Um livro é um bem essencial, tal como um jornal ou uma revista. Não é por acaso que os decretos do estado de emergência consagram sucessivamente o direito à informação, autorizando que os quiosques e papelarias continuem abertos. Qual a lógica de permitir a venda de tabaco ou de uma raspadinha, mas não a venda de um livro?
Em confinamento há, em teoria, maior disponibilidade para a leitura. E se há algo que os estudos sobre os efeitos do ensino à distância demonstraram inequivocamente, no ano passado, foi o efeito avassalador sentido na capacidade de leitura das crianças do primeiro ciclo. São défices difíceis de recuperar, e que se somam a dificuldades crónicas do país relativamente ao livro e à leitura.
Recupere-se o resultado de um estudo do Plano Nacional de Leitura e do ISCTE, divulgado em setembro, que revelou um decréscimo nos hábitos de leitura dos jovens. A maioria dos 7.469 alunos do 3.º ciclo e ensino secundário inquiridos admitiu ter lido menos de três livros por prazer nos 12 meses anteriores ao inquérito e cerca de 21,8% afirmaram mesmo não ter lido nenhum livro durante o referido período.
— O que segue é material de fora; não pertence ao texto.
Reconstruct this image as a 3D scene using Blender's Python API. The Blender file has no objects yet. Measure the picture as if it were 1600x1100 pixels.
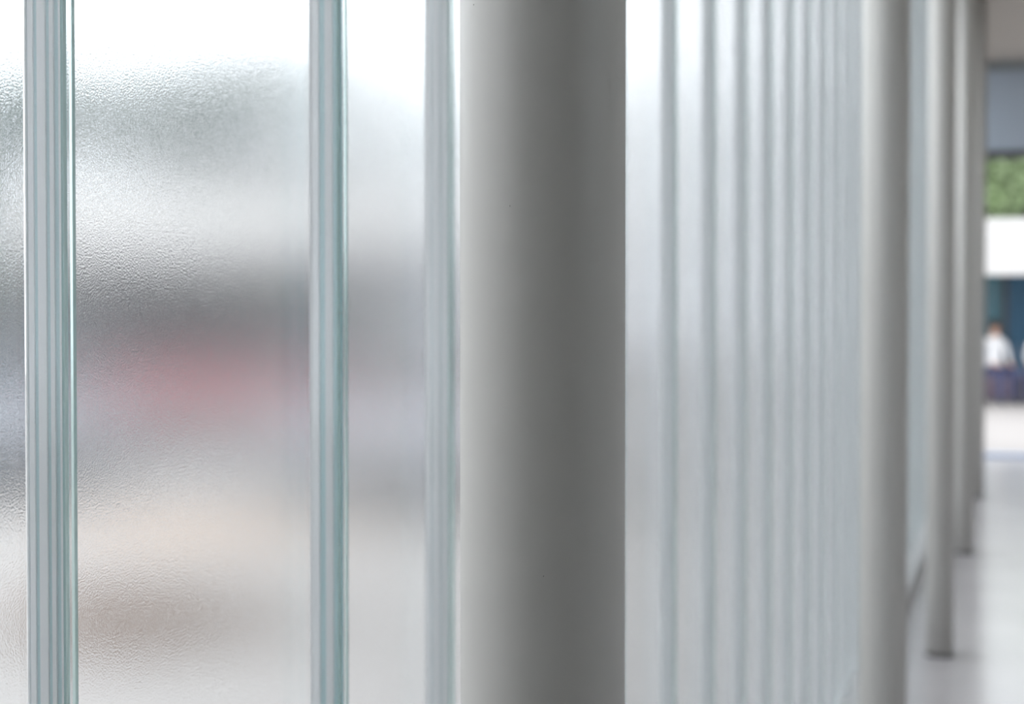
import bpy, bmesh, math, random
from mathutils import Vector, Matrix
random.seed(7)
scene = bpy.context.scene
C = scene.collection
PI = math.pi

# ------------------------------------------------------------------ camera
cam_d = bpy.data.cameras.new('camera')
cam = bpy.data.objects.new('camera', cam_d); C.objects.link(cam)
cam_d.sensor_width = 36.0
cam_d.lens = 65.6
EYE = 1.55
cam.location = (0, 0, EYE)
cam.rotation_euler = (math.radians(90 - 1.42), 0, math.radians(15.25))
cam_d.clip_start = 0.05; cam_d.clip_end = 400
cam_d.dof.use_dof = True
cam_d.dof.focus_distance = 1.33
cam_d.dof.aperture_fstop = 6.4
scene.camera = cam

# ------------------------------------------------------------------ world: bright overcast sky
w = bpy.data.worlds.new('sky'); scene.world = w; w.use_nodes = True
nt = w.node_tree; nt.nodes.clear()
out = nt.nodes.new('ShaderNodeOutputWorld'); bg = nt.nodes.new('ShaderNodeBackground')
tc = nt.nodes.new('ShaderNodeTexCoord'); sx = nt.nodes.new('ShaderNodeSeparateXYZ')
rp = nt.nodes.new('ShaderNodeValToRGB')
rp.color_ramp.elements[0].position = 0.0; rp.color_ramp.elements[0].color = (0.80, 0.84, 0.90, 1)
rp.color_ramp.elements[1].position = 0.35; rp.color_ramp.elements[1].color = (0.93, 0.965, 1.0, 1)
nt.links.new(tc.outputs['Generated'], sx.inputs[0]); nt.links.new(sx.outputs['Z'], rp.inputs[0])
nt.links.new(rp.outputs[0], bg.inputs['Color']); bg.inputs['Strength'].default_value = 3.5
nt.links.new(bg.outputs[0], out.inputs[0])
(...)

Um agravamento em relação a 2007, ano em que a percentagem de adolescentes e jovens que não liam era de 11,9%.
Não basta o Ministério da Cultura aprovar valores (insuficientes face à crise) para aquisição de livros. Nem basta desenvolver planos nacionais e iniciativas de promoção da leitura. É preciso ser consequente e considerar o livro um bem essencial. Que potencia a criatividade, promove competências, abre horizontes. Um bem essencial, de facto e não apenas em tese.